Despite being founded just 14 months ago, Macron's En Marche! party is on course to win a majority of National Assembly seats. The traditional big two – Les Republicains and the Parti Socialiste – have been left in the dust.
The Macron win, one of Blair's allies told Politico, is evidence that a broad-based political movement, fuelled by social media, can grow quickly from the centre, not just the populist right or left. The ally said: "The barriers for a new movement are lower now. Despite jitters about a new political party ending up as another SDP, things feel different now."
The demise of the SDP, which was created from the Labour party in 1981 by four centrists but failed to make a major breakthrough electorally, serves as a stark warning to those keen to form a new party.
But in Macron, "whose appeal is as much about what he is against as what he is for," says Politico, those backing a new party "see evidence that in a time of warring political ideologies, an insurgent centrist can rise up through the middle and sweep all before him."
Would a new party be effective?
In the US and Western Europe, parties in the centre and left have struggled to win power. In some cases they have been decimated amid the populist backlash against the status quo.
But they've also found that a social democratic message can "energise young disaffected voters, especially when delivered by seemingly authentic, plain-speaking figures such as Bernie Sanders in the US, Jean-Luc Melenchon in France, and Corbyn," says The Times.

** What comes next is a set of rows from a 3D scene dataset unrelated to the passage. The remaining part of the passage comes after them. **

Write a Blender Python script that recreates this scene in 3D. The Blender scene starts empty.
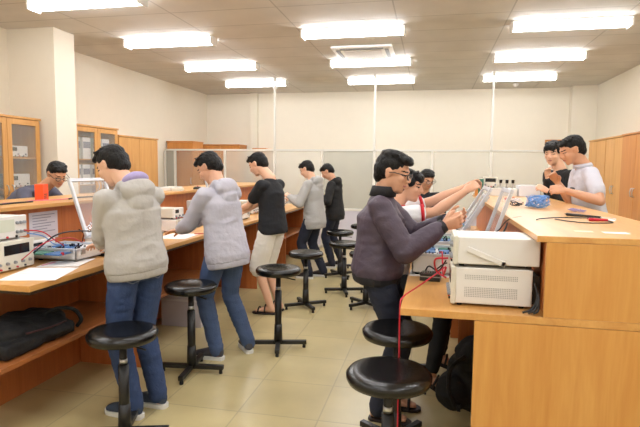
import bpy, bmesh, math, random
from math import pi, sin, cos, radians as R
from mathutils import Vector as V, Matrix, noise
random.seed(7)
S = bpy.context.scene
COL = S.collection

# ------------------------------------------------------------------ materials
def srgb(h):
    if isinstance(h, str):
        h = h.lstrip('#'); c = [int(h[i:i+2], 16)/255 for i in (0, 2, 4)]
    else: c = list(h)
    return tuple((x/12.92 if x <= .04045 else ((x+.055)/1.055)**2.4) for x in c) + (1,)

def mat(name, col, rough=.5, metal=0, spec=.5, bump=0, bscale=60, var=0, vscale=8, emit=0, coat=0, stretch=None):
    m = bpy.data.materials.new(name); m.use_nodes = True
    nt = m.node_tree; b = nt.nodes['Principled BSDF']; c = srgb(col)
    b.inputs['Base Color'].default_value = c
    b.inputs['Roughness'].default_value = rough
    b.inputs['Metallic'].default_value = metal
    b.inputs['Specular IOR Level'].default_value = spec
    b.inputs['Coat Weight'].default_value = coat
    tc = nt.nodes.new('ShaderNodeTexCoord'); src = tc.outputs['Object']
    if stretch:
        mp = nt.nodes.new('ShaderNodeMapping'); mp.inputs['Scale'].default_value = stretch
        nt.links.new(src, mp.inputs['Vector']); src = mp.outputs['Vector']
    n = nt.nodes.new('ShaderNodeTexNoise'); n.inputs['Scale'].default_value = vscale
    n.inputs['Detail'].default_value = 4
    nt.links.new(src, n.inputs['Vector'])
    if var or True:
        v = max(var, .02)
        mx = nt.nodes.new('ShaderNodeMix'); mx.data_type = 'RGBA'
        mx.inputs[6].default_value = tuple(x*(1-v) for x in c[:3])+(1,)
        mx.inputs[7].default_value = tuple(min(1, x*(1+v)) for x in c[:3])+(1,)
        nt.links.new(n.outputs['Fac'], mx.inputs[0]); nt.links.new(mx.outputs[2], b.inputs['Base Color'])
    if bump:
        n2 = nt.nodes.new('ShaderNodeTexNoise'); n2.inputs['Scale'].default_value = bscale
        n2.inputs['Detail'].default_value = 3
        nt.links.new(src, n2.inputs['Vector'])
        bp = nt.nodes.new('ShaderNodeBump'); bp.inputs['Strength'].default_value = bump
        bp.inputs['Distance'].default_value = .01
        nt.links.new(n2.outputs['Fac'], bp.inputs['Height']); nt.links.new(bp.outputs['Normal'], b.inputs['Normal'])
    if emit:
        b.inputs['Emission Color'].default_value = c; b.inputs['Emission Strength'].default_value = emit
    return m

def wood(name, c1, c2, axis='z', rough=.38, scale=1.0):
    m = bpy.data.materials.new(name); m.use_nodes = True
    nt = m.node_tree; b = nt.nodes['Principled BSDF']
    tc = nt.nodes.new('ShaderNodeTexCoord'); mp = nt.nodes.new('ShaderNodeMapping')
    st = {'z': (9, 9, .7), 'y': (9, .7, 9), 'x': (.7, 9, 9)}[axis]
    mp.inputs['Scale'].default_value = tuple(s*scale for s in st)
    nt.links.new(tc.outputs['Object'], mp.inputs['Vector'])
    n = nt.nodes.new('ShaderNodeTexNoise'); n.inputs['Scale'].default_value = 1.6; n.inputs['Detail'].default_value = 6
    n.inputs['Distortion'].default_value = .9
    nt.links.new(mp.outputs['Vector'], n.inputs['Vector'])
    n2 = nt.nodes.new('ShaderNodeTexNoise'); n2.inputs['Scale'].default_value = 9; n2.inputs['Detail'].default_value = 3
    nt.links.new(mp.outputs['Vector'], n2.inputs['Vector'])
    ad = nt.nodes.new('ShaderNodeMath'); ad.operation = 'MULTIPLY_ADD'; ad.inputs[1].default_value = .35
    nt.links.new(n2.outputs['Fac'], ad.inputs[0]); nt.links.new(n.outputs['Fac'], ad.inputs[2])
    cr = nt.nodes.new('ShaderNodeValToRGB')
    cr.color_ramp.elements[0].position = .42; cr.color_ramp.elements[0].color = srgb(c1)
    cr.color_ramp.elements[1].position = .9; cr.color_ramp.elements[1].color = srgb(c2)
    nt.links.new(ad.outputs[0], cr.inputs['Fac']); nt.links.new(cr.outputs['Color'], b.inputs['Base Color'])
    b.inputs['Roughness'].default_value = rough
    return m

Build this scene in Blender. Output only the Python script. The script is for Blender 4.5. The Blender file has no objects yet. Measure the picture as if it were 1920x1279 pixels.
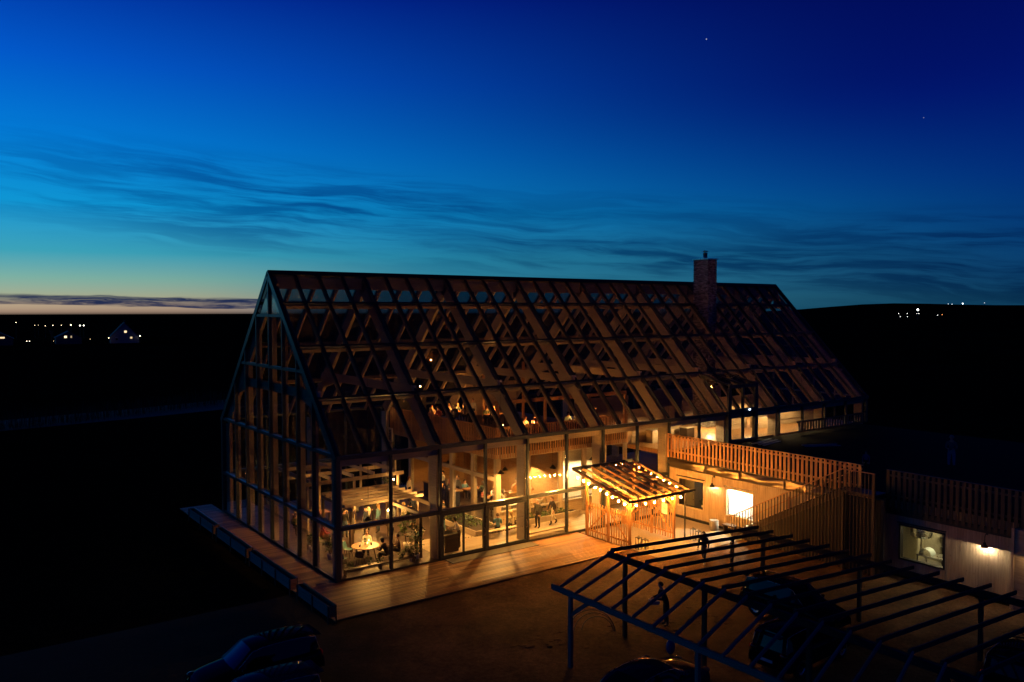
import bpy, bmesh, math, random
from mathutils import Vector, Matrix
R = math.radians
random.seed(7)
sc = bpy.context.scene
COL = sc.collection

# ------------------------------------------------------------------ camera
cam_d = bpy.data.cameras.new("camera")
cam = bpy.data.objects.new("camera", cam_d); COL.objects.link(cam)
cam_d.sensor_width = 36.0
cam_d.lens = 36.0 * 1544.7 / 1920.0
cam_d.clip_start = 0.5; cam_d.clip_end = 12000
cam.location = (-16.854, -37.493, 13.422)
cam.rotation_euler = (Matrix.Rotation(R(-36.293), 3, 'Z') @ Matrix.Rotation(R(90 - 2.183), 3, 'X') @ Matrix.Rotation(R(-0.064), 3, 'Z')).to_euler()
sc.camera = cam

# ------------------------------------------------------------------ node helper
class NT:
    def __init__(s, tree): s.t = tree; s.n = tree.nodes; s.l = tree.links
    def put(s, sock, v):
        if isinstance(v, bpy.types.NodeSocket): s.l.new(v, sock)
        elif v is not None:
            try: sock.default_value = v
            except Exception: sock.default_value = (*v, 1.0)
    def m(s, op, a, b=None, c=None, clamp=False):
        n = s.n.new('ShaderNodeMath'); n.operation = op; n.use_clamp = clamp
        for i, v in enumerate((a, b, c)):
            if v is not None: s.put(n.inputs[i], v)
        return n.outputs[0]
    def mr(s, v, a, b, c=0.0, d=1.0, smooth=True):
        n = s.n.new('ShaderNodeMapRange')
        n.interpolation_type = 'SMOOTHSTEP' if smooth else 'LINEAR'
        for i, x in enumerate((v, a, b, c, d)): s.put(n.inputs[i], x)
        return n.outputs[0]
    def mix(s, f, a, b, mode='MIX'):
        n = s.n.new('ShaderNodeMix'); n.data_type = 'RGBA'; n.blend_type = mode
        s.put(n.inputs[0], f); s.put(n.inputs[6], a); s.put(n.inputs[7], b)
        return n.outputs[2]
    def ramp(s, f, stops, interp='LINEAR'):
        n = s.n.new('ShaderNodeValToRGB'); n.color_ramp.interpolation = interp
        e = n.color_ramp.elements
        while len(e) < len(stops): e.new(0.5)
        for k, (p, c) in enumerate(stops):
            e[k].position = p; e[k].color = (*c, 1.0) if len(c) == 3 else c
        s.put(n.inputs[0], f); return n.outputs[0]
    def comb(s, x, y, z):
        n = s.n.new('ShaderNodeCombineXYZ')
        for i, v in enumerate((x, y, z)): s.put(n.inputs[i], v)
        return n.outputs[0]
    def sep(s, v):
        n = s.n.new('ShaderNodeSeparateXYZ'); s.put(n.inputs[0], v); return n.outputs
    def noise(s, vec, scale, detail=4, rough=0.55, dist=0.0):
        n = s.n.new('ShaderNodeTexNoise'); s.put(n.inputs['Vector'], vec)
        n.inputs['Scale'].default_value = scale; n.inputs['Detail'].default_value = detail
        n.inputs['Roughness'].default_value = rough; n.inputs['Distortion'].default_value = dist
        return n.outputs[0]
    def mapping(s, vec, scale=(1, 1, 1), loc=(0, 0, 0), rot=(0, 0, 0)):
        n = s.n.new('ShaderNodeMapping'); s.put(n.inputs[0], vec)
        s.put(n.inputs['Location'], loc); n.inputs['Rotation'].default_value = rot; n.inputs['Scale'].default_value = scale
        return n.outputs[0]

def lin(r, g, b):
    f = lambda c: (c / 255) / 12.92 if c / 255 <= 0.04045 else ((c / 255 + 0.055) / 1.055) ** 2.4
    return (f(r), f(g), f(b))

# ------------------------------------------------------------------ dusk sky
world = bpy.data.worlds.new("World"); sc.world = world; world.use_nodes = True
wt = NT(world.node_tree); wt.n.clear()
tc = wt.n.new('ShaderNodeTexCoord').outputs['Generated']
dx, dy, dz = wt.sep(tc)
az = wt.m('ARCTAN2', dx, dy)                       # from +Y towards +X
el = wt.m('MULTIPLY', wt.m('ARCSINE', wt.m('MINIMUM', wt.m('MAXIMUM', dz, -1.0), 1.0)), 180 / math.pi)
AZ0 = R(-14)
dif = wt.m('ARCCOSINE', wt.m('MINIMUM', wt.m('COSINE', wt.m('SUBTRACT', az, AZ0)), 1.0))
west = wt.mix(wt.mr(el, 4.0, 15.0), wt.mr(dif, R(6), R(97), 1.0, 0.0), wt.mr(dif, R(4), R(78), 1.0, 0.0))
low = wt.m('POWER', wt.m('MULTIPLY', wt.m('MAXIMUM', el, 0.0), 1 / 90.0), 0.5)   # 0..1, sqrt keeps the horizon fine
def st(rows): return [(math.sqrt(max(e, 0) / 90.0), lin(*c)) for e, c in rows]
hi = [(6.5, (16, 154, 216)), (10.5, (3, 128, 220)), (15, (2, 92, 208)), (20.5, (1, 44, 162)), (30, (1, 22, 100)), (45, (1, 9, 46)), (88, (0, 3, 14))]
ramp_w = wt.ramp(low, st([(0, (168, 140, 118)), (0.45, (190, 168, 138)), (0.9, (170, 176, 146)), (2.0, (128, 180, 166)), (3.6, (62, 166, 188))] + hi))
ramp_t = wt.ramp(low, st([(0, (50, 120, 140)), (0.8, (62, 142, 158)), (2.0, (58, 152, 172)), (3.6, (46, 156, 186))] + hi))
ramp_e = wt.ramp(low, st([(0, (6, 48, 78)), (0.8, (6, 52, 88)), (2.0, (4, 50, 98)), (4, (2, 44, 104)), (8, (1, 32, 112)), (13, (1, 20, 106)),
                          (20.5, (1, 10, 86)), (30, (0, 4, 34)), (45, (0, 2, 16)), (88, (0, 1, 8))]))
peach = wt.mr(wt.m('ARCCOSINE', wt.m('MINIMUM', wt.m('COSINE', wt.m('SUBTRACT', az, R(5))), 1.0)), R(8), R(29), 1.0, 0.0)
sky = wt.mix(west, ramp_e, wt.mix(peach, ramp_t, ramp_w))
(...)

Conservative backbencher Anna Soubry is more positive about a new party. She told the New Statesman: "If [a new party] could somehow be the voice of a moderate, sensible, forward-thinking, visionary middle way, with open minds – actually things which I've believed in all my life – better get on with it."
Who could be a British version of Emmanuel Macron?
It would not be a question of money, says The Times, given donors are already standing by to fund a new party, but of leadership. Macron's success derives from his popular personal ratings, something a new UK party would struggle to match.
"There is a paucity of senior politicians available to lead a new party. Mandelson, Tony Blair and Nick Clegg long passed their political peak," says the New Statesman's Eaton.
A recent YouGov poll for the Sunday Times suggested Blair could be anathema to a new party's potential supporters. Eight per cent of voters said they would be more likely to support such a party if the former prime minister was a key figure in it, while 37 per cent said it would put them off.
Some would like to see David Miliband, the former foreign secretary, return from America. But those in the Labour party have expressed exasperation that he didn't contest a seat at this year's general election.
A former frontbencher told The Times: "Where was he? He should have been in this fight." The paper adds that "Miliband reportedly sounded out veteran MPs about them making way for him but did not find any takers in the party’s dwindling number of safe seats."
Nick Clegg remains the most likely initial candidate for the leadership after his recent meetings with Blair and others.
In an interview with the Huffington Post on 7 June, Clegg urged Labour MPs to "break away" saying: "to govern again for a Labour Party is to share power in the future."
So will En Marche en Grande Bretagne actually happen?
Perhaps the biggest problem a new party would face would be getting any electoral success in the UK's current political system.
Former Europe minister Denis MacShane calls the idea a "fashionable thesis" but one that simply "will not happen."
"Britain neither elects a president nor do we have proportional representation," he writes for City AM.
"So an Emmanuel Macron cannot emerge and new parties like the Greens in Germany or Podemos in Spain and Syriza in Greece cannot rise to significance on the basis of the first-past-the-post electoral system in Britain."
While Macron's success has made supporters of a new party hopeful, this year's election campaign has done the exact opposite, says the New Statesman.
"Many of those backing a new party anticipated a Labour collapse and a Liberal Democrat surge," Eaton writes. "Yet by any measure, Jeremy Corbyn has outperformed expectations while Tim Farron has underperformed them."
Columnist Ian Birrell agrees, writing in the i paper: "The Labour party remains haunted by the failure of the Social Democratic Party in the 80s, when its civil war last flared up."
"Despite stories of 100 defectors if Corbyn stays on after the election, one central figure told me he thought only a handful would dare break free of tribalism that chains them to the past."
Gina Miller, who said she has been approached by people exploring the possibility of a new party, believes it might be more successful if the new party’s leadership was drawn from figures outside politics.
"If the radical center is to succeed in Britain, a fresh generation of politicians must use the chaos of Brexit to raise their voices," concludes the Daily Beast's Hines.